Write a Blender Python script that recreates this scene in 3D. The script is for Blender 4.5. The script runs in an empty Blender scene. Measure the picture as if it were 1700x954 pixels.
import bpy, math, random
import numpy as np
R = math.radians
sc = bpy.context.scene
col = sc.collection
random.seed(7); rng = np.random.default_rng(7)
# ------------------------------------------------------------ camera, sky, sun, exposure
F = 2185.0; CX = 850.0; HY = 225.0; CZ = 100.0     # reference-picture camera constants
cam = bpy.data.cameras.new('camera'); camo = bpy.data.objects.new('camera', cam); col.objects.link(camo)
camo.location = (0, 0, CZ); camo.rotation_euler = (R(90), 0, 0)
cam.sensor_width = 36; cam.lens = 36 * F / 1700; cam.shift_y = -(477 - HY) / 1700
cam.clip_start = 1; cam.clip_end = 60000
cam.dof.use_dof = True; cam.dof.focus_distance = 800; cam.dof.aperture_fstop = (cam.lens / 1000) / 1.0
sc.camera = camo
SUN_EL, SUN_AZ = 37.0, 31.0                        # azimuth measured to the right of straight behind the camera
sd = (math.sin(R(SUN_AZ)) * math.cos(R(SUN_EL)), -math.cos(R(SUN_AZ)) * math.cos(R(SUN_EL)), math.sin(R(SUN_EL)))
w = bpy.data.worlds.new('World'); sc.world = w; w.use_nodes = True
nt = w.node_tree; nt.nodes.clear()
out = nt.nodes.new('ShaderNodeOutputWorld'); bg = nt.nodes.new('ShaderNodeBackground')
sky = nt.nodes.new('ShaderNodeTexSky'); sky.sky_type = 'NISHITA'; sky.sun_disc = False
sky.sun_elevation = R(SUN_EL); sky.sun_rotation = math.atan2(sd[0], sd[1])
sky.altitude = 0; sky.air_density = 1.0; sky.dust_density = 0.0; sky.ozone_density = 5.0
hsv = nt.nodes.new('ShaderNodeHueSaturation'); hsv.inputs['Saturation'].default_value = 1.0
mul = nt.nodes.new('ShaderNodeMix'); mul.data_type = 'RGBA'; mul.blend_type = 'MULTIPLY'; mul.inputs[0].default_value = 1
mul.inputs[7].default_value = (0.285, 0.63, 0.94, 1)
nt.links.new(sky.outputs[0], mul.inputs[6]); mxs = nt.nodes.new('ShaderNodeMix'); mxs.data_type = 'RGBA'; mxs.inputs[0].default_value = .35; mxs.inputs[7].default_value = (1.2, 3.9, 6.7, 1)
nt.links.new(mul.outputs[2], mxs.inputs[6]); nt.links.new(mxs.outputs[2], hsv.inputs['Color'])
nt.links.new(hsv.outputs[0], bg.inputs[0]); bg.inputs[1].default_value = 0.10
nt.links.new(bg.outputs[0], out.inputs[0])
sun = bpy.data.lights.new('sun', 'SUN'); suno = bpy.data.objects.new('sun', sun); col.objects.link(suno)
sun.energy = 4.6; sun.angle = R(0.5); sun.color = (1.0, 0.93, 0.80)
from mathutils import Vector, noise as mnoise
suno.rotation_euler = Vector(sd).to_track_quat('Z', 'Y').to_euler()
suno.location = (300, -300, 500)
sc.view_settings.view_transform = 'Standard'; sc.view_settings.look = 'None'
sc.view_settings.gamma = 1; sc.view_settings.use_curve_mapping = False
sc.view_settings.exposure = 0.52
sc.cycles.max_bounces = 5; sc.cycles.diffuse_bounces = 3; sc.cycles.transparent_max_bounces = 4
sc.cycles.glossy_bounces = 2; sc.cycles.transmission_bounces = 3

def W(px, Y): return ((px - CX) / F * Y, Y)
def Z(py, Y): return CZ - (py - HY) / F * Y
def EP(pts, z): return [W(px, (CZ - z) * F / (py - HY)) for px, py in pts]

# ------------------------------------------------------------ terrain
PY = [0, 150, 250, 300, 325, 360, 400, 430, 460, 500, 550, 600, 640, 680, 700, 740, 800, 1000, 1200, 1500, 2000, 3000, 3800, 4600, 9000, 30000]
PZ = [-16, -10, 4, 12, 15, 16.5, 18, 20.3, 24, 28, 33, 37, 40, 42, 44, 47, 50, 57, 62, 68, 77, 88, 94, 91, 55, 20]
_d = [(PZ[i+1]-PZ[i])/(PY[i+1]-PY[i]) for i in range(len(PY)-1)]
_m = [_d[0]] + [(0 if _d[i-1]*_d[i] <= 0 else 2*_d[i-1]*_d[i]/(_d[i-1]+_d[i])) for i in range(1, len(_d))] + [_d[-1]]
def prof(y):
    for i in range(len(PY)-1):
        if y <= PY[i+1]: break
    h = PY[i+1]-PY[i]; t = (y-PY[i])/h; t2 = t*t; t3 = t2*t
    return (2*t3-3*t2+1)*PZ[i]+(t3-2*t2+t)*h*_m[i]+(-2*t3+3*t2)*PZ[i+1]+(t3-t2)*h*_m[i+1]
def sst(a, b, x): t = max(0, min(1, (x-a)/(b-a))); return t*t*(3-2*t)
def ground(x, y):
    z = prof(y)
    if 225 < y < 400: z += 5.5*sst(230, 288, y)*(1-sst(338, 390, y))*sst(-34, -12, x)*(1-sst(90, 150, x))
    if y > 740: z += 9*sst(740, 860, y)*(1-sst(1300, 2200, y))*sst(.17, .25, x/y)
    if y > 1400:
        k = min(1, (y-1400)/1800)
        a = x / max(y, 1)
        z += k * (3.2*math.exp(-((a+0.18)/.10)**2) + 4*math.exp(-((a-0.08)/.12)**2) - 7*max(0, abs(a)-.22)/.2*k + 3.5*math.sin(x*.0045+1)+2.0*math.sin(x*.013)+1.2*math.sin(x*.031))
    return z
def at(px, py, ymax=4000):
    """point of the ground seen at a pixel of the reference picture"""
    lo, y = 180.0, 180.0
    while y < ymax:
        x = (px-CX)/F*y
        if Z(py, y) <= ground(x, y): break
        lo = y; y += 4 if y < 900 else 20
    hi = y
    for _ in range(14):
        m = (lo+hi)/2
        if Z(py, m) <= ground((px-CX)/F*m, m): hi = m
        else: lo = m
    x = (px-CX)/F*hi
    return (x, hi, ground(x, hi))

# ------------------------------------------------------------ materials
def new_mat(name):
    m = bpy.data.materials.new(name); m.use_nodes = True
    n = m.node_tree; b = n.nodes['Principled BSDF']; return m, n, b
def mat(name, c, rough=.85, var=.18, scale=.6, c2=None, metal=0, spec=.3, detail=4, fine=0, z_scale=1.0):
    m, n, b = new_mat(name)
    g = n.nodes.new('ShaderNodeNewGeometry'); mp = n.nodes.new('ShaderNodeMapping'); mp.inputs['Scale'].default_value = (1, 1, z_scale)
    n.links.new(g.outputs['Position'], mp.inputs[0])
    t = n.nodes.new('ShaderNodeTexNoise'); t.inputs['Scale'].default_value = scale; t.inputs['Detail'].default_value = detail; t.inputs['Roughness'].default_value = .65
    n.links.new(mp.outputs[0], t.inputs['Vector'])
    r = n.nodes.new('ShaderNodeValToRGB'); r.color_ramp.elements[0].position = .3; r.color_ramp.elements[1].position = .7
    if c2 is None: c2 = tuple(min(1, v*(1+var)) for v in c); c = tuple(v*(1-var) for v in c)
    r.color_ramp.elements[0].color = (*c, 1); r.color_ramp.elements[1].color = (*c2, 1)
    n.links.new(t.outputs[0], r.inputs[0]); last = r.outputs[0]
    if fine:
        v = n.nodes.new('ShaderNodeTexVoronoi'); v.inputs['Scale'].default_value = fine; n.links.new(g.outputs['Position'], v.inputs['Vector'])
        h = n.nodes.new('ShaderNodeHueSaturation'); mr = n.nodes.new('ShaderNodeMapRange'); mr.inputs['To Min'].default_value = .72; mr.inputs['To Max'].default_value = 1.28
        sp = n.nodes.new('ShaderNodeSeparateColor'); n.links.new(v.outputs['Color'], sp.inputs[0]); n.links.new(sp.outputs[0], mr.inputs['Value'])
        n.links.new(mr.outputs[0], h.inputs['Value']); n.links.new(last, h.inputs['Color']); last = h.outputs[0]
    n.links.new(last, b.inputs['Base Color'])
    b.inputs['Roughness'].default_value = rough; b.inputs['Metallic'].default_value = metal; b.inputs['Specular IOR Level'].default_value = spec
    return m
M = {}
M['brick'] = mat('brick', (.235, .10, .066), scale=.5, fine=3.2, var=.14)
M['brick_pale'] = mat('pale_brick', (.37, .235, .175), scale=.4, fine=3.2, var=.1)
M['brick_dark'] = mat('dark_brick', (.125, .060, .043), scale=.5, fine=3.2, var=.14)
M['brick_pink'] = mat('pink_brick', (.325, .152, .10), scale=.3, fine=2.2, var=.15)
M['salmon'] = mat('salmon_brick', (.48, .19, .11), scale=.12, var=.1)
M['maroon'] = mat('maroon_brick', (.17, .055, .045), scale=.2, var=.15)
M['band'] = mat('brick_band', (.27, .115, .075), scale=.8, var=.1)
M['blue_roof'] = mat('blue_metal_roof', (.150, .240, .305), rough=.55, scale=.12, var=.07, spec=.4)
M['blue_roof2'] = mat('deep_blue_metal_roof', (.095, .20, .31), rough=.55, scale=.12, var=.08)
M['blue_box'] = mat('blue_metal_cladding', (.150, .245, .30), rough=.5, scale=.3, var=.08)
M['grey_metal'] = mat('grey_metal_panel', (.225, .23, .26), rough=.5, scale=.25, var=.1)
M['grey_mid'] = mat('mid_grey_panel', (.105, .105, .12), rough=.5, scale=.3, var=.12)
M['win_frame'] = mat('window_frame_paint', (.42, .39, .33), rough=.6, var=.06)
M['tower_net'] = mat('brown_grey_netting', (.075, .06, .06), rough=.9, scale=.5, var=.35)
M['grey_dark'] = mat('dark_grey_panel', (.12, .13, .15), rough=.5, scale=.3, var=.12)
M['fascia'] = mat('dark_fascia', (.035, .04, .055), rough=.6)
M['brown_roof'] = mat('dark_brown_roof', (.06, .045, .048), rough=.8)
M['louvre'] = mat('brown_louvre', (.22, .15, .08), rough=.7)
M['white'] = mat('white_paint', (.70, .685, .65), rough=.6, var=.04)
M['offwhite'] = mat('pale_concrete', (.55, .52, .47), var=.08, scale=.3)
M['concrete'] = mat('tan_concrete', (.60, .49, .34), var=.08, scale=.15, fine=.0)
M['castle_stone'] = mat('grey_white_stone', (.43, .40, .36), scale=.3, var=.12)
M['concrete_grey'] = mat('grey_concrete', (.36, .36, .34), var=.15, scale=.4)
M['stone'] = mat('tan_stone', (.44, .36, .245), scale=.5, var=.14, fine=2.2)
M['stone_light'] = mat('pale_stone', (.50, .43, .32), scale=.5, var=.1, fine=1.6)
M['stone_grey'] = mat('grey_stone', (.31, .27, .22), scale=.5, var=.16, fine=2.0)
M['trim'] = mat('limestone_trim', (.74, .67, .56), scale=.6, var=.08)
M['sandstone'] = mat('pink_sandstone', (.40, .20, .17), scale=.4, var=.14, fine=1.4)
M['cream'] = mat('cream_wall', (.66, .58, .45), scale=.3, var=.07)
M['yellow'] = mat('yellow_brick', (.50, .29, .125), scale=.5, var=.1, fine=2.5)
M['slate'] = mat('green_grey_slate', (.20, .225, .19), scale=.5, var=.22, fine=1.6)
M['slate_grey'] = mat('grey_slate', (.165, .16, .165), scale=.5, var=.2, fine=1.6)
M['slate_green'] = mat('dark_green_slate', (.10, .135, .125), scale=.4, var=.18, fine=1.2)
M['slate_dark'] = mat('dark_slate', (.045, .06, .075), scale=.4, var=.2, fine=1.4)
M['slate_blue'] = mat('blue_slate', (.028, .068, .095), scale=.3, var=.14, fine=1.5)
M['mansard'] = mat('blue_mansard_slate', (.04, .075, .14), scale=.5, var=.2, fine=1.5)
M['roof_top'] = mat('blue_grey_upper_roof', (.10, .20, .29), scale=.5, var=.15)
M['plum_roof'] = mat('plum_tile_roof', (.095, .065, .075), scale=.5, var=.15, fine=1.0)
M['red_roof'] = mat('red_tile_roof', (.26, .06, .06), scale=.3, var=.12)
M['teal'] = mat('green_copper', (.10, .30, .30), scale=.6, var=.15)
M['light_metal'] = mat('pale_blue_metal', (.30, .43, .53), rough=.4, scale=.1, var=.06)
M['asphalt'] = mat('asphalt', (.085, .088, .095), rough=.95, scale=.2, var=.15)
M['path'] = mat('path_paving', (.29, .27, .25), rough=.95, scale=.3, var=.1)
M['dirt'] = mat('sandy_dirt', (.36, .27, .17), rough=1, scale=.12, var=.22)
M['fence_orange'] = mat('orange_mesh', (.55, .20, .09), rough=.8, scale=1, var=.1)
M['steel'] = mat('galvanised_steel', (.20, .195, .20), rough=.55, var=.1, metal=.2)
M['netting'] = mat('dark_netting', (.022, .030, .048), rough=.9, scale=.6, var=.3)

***

• **Work required**:
Scan the lines for the string "picture". Pick out every line that has it.

• **The reply**:
Write a Blender Python script that recreates this scene in 3D. The script is for Blender 4.5. The script runs in an empty Blender scene. Measure the picture as if it were 1700x954 pixels.
F = 2185.0; CX = 850.0; HY = 225.0; CZ = 100.0     # reference-picture camera constants
    """point of the ground seen at a pixel of the reference picture"""